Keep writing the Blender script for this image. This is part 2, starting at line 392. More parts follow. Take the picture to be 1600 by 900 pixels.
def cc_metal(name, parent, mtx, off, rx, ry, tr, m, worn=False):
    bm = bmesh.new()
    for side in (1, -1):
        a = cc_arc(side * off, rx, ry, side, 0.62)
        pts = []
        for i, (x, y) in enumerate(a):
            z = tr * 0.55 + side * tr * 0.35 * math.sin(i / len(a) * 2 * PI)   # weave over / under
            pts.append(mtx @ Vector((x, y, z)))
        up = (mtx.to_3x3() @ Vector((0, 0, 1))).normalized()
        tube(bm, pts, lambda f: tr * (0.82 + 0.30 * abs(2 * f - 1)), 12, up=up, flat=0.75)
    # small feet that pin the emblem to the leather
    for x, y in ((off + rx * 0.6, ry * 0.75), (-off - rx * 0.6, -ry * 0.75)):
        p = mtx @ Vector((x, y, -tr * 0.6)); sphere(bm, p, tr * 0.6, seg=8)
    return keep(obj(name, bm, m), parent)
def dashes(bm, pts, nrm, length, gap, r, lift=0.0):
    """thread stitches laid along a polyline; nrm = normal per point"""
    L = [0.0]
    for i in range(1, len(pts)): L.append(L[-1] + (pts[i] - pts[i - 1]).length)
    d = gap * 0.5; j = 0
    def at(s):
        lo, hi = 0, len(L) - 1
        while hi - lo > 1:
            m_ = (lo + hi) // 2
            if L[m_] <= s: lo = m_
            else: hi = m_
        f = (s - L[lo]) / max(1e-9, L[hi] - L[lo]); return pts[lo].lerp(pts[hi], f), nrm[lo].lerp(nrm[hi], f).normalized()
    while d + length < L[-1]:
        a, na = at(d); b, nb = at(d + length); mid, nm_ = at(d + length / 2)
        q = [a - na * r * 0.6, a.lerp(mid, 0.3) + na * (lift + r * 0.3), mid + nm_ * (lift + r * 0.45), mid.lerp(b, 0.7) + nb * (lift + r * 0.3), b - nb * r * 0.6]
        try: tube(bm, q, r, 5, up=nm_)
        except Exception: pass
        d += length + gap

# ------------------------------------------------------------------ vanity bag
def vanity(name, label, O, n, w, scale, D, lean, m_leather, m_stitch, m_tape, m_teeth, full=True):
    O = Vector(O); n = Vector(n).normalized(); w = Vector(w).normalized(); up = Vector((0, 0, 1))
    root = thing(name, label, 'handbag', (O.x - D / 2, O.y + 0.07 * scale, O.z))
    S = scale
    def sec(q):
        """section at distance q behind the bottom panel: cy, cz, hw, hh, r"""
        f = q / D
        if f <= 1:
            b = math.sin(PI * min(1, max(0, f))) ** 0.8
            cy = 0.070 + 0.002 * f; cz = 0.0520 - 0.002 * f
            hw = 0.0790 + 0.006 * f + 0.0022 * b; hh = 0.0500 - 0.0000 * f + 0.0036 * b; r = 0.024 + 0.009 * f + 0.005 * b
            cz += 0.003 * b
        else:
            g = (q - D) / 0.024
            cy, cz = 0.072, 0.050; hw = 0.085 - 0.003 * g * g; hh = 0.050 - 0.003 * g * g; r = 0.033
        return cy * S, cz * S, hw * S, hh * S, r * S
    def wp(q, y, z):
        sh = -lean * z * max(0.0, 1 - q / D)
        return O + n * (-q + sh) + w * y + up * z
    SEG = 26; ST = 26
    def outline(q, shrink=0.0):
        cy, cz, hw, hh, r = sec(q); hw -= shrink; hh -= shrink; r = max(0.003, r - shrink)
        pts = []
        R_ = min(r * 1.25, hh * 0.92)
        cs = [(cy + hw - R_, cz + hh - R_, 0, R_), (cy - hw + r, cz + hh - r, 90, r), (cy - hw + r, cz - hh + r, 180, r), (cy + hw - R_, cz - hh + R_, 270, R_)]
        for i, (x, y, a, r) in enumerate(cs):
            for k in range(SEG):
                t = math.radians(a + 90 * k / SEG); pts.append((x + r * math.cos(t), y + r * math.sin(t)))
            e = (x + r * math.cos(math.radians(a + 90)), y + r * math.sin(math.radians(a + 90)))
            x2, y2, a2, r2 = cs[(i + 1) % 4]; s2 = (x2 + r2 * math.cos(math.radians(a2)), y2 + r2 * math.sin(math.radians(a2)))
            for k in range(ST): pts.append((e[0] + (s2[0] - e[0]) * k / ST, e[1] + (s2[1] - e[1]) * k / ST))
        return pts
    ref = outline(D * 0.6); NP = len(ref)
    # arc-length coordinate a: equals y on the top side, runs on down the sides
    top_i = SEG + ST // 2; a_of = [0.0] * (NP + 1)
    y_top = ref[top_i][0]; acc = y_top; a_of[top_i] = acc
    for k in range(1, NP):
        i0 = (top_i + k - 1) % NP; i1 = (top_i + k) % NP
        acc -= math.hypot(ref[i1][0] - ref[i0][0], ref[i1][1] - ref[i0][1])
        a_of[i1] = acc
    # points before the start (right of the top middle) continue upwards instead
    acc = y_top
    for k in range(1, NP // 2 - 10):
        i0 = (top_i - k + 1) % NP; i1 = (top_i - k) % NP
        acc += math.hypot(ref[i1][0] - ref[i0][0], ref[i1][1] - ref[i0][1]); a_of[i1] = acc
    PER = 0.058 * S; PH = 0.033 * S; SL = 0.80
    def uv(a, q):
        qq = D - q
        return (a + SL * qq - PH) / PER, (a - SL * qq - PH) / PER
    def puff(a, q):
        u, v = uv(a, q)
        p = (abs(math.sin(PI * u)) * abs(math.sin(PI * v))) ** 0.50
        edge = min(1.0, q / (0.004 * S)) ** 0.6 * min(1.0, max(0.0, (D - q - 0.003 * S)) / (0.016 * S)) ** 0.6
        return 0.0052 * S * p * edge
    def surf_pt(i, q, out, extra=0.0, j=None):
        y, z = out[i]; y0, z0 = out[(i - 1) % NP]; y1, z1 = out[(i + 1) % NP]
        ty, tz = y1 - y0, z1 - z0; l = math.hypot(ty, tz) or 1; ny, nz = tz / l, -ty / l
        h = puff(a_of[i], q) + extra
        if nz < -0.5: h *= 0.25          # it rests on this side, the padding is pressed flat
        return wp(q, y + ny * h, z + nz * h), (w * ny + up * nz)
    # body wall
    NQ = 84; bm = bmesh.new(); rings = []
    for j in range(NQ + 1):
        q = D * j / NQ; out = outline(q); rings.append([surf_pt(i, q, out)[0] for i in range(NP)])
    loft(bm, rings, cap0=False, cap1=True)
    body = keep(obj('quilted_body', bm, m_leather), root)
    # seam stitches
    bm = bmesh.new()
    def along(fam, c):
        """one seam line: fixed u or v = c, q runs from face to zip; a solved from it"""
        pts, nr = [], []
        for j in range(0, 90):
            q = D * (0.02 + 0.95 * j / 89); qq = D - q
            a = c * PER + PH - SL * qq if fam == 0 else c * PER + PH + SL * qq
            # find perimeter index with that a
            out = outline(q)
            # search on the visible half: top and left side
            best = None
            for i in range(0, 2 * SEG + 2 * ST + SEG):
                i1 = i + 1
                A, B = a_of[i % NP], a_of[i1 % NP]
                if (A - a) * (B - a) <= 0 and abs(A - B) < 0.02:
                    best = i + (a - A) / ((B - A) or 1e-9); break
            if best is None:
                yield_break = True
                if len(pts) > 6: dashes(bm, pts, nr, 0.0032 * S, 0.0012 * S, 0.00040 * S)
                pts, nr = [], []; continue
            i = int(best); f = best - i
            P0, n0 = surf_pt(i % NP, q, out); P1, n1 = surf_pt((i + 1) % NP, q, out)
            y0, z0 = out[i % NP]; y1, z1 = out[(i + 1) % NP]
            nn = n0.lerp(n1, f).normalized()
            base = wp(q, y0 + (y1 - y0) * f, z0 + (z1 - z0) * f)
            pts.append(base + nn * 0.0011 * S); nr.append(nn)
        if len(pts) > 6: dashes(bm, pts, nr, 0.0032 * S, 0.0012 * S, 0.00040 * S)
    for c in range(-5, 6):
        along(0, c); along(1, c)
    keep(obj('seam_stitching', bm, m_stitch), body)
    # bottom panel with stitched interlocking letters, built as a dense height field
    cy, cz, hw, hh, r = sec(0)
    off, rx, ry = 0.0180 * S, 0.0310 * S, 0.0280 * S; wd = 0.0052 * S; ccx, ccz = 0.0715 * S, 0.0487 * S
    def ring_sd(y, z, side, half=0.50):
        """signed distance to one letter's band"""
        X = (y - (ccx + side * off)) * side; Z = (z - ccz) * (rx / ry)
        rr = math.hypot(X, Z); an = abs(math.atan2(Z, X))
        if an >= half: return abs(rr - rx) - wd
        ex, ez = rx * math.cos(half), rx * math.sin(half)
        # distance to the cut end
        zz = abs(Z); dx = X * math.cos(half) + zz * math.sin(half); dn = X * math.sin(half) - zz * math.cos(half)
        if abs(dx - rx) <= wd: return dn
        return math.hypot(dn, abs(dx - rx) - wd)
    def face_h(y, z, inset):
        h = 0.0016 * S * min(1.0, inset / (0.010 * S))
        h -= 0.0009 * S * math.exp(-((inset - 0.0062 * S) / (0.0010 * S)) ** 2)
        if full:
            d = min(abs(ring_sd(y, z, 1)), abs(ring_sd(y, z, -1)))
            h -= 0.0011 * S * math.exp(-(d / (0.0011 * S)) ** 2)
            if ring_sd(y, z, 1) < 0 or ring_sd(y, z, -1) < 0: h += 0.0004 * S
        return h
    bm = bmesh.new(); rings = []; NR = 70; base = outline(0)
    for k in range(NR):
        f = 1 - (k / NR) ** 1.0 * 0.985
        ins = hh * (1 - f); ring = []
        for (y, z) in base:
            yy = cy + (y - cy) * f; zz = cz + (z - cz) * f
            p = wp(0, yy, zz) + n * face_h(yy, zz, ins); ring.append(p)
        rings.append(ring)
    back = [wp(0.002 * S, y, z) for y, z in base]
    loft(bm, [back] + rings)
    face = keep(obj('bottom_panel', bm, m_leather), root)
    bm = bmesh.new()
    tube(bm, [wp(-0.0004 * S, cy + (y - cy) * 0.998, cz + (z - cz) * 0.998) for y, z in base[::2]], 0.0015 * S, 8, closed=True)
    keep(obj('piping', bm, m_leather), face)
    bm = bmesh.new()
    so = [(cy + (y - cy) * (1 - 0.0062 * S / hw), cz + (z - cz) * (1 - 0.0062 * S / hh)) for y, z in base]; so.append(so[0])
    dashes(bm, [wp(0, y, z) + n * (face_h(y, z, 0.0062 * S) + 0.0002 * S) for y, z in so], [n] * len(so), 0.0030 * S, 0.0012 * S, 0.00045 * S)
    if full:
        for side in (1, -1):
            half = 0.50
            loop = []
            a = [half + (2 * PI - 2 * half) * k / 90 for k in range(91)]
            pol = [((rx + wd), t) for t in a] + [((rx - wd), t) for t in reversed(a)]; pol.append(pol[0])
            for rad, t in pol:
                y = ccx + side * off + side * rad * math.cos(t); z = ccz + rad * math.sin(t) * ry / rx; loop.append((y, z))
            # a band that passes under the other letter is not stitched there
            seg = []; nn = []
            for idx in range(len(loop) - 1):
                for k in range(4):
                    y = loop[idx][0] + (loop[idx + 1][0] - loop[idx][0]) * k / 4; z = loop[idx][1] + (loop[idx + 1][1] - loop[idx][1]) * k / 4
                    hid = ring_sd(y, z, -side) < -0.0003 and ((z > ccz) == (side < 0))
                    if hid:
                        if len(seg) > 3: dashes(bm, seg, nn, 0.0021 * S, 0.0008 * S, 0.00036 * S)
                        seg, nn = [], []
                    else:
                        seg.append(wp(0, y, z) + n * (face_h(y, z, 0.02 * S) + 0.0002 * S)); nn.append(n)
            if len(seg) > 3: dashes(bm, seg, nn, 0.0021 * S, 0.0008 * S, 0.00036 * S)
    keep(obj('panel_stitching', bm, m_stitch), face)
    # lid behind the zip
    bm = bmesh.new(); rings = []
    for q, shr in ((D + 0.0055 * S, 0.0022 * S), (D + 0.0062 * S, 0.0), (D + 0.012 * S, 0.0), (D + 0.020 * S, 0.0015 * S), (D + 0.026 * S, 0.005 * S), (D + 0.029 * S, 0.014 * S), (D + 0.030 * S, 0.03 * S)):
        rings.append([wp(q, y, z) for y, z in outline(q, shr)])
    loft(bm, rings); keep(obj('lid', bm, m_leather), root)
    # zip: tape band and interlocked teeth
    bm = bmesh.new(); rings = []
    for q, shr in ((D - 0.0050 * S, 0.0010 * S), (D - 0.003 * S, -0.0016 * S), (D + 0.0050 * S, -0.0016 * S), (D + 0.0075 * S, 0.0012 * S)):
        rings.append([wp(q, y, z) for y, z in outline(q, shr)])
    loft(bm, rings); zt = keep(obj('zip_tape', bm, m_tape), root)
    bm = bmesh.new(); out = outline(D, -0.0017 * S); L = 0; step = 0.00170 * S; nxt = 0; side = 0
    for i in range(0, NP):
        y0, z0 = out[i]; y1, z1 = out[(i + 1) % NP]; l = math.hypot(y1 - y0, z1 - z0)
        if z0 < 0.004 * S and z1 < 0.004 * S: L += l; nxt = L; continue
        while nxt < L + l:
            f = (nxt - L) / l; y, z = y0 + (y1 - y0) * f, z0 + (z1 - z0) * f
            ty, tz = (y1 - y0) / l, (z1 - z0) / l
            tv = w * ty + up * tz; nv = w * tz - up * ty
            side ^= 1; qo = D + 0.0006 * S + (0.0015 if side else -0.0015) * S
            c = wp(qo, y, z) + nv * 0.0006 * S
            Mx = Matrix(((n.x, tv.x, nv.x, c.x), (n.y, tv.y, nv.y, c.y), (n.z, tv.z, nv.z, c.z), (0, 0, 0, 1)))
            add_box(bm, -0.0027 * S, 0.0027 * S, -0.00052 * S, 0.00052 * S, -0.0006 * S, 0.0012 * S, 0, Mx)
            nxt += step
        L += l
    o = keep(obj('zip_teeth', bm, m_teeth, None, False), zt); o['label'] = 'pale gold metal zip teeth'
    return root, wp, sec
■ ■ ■
PROBLEM TO SOLVE: Go through the material above and copy each line that has the word "this".

WORKED ANSWER:
Keep writing the Blender script for this image. This is part 2, starting at line 392. More parts follow. Take the picture to be 1600 by 900 pixels.
        if nz < -0.5: h *= 0.25          # it rests on this side, the padding is pressed flat